If there is a perfectly worthless, deadbeat class in America today, it's the inherited rich who believe they have a right to their sloth and destructive traditions.  You'd think that Americans would be repulsed by the existence of a class of citizens who are "royal" and powerful simply because of their parentage.  We aren't yet, but that doesn't mean we won't get there damn soon.

Without the bright lights and sparkly distraction of television and video games, I suspect that we'd be in the middle of a revolution today.  As it is, most Americans haven't noticed that their children are sliding into an international third-class status as uneducated, unskilled, minimum-wage laborers.  With the deadly combination of religious hallucinations and credit cards, they can distract themselves from the painful facts that should be faced, sooner or later.  But that doesn't mean those distractions will put food on the table or a table under a roof or a roof over a family. 
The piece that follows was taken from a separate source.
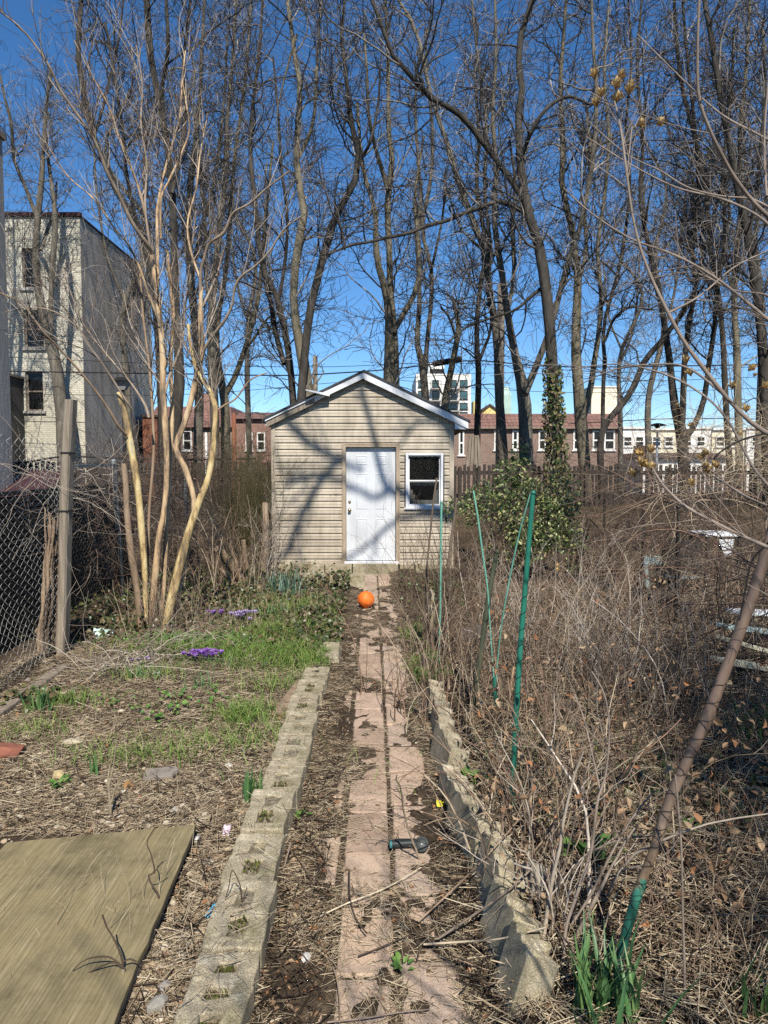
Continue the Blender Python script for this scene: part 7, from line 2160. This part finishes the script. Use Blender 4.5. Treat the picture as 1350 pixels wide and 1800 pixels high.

Society's usual canaries in the mine are already beginning to show the strain, though.  Revolutions are not carried out by the masses.  Only 1% of the population participated in the American Revolution.  Fewer than 1% of the 1960s kids fought against the Vietnam War and Nixon's corrupt administration.  The overwhelming majority of every population is cowardly and conservative, but change doesn't depend on the majority's participation.  Change is driven by a innovative, energized, creative few.  The rest of the human sheep simply follow the flow or hide and watch.  When one mechanism for change is removed (voting rights, for example), another will take its place.  If the United States' government no longer interested in guiding and protecting democracy and freedom, another entity will take its place.  This country's power comes from the middle class and the energy of the middle class won't be contained as easily as the Bushies hope.  Bush should be careful about dismantling the systems of democracy. The tools for change won't vanish, but they will change.  Sometimes, when the tide changes, more than just sandy beaches are washed away.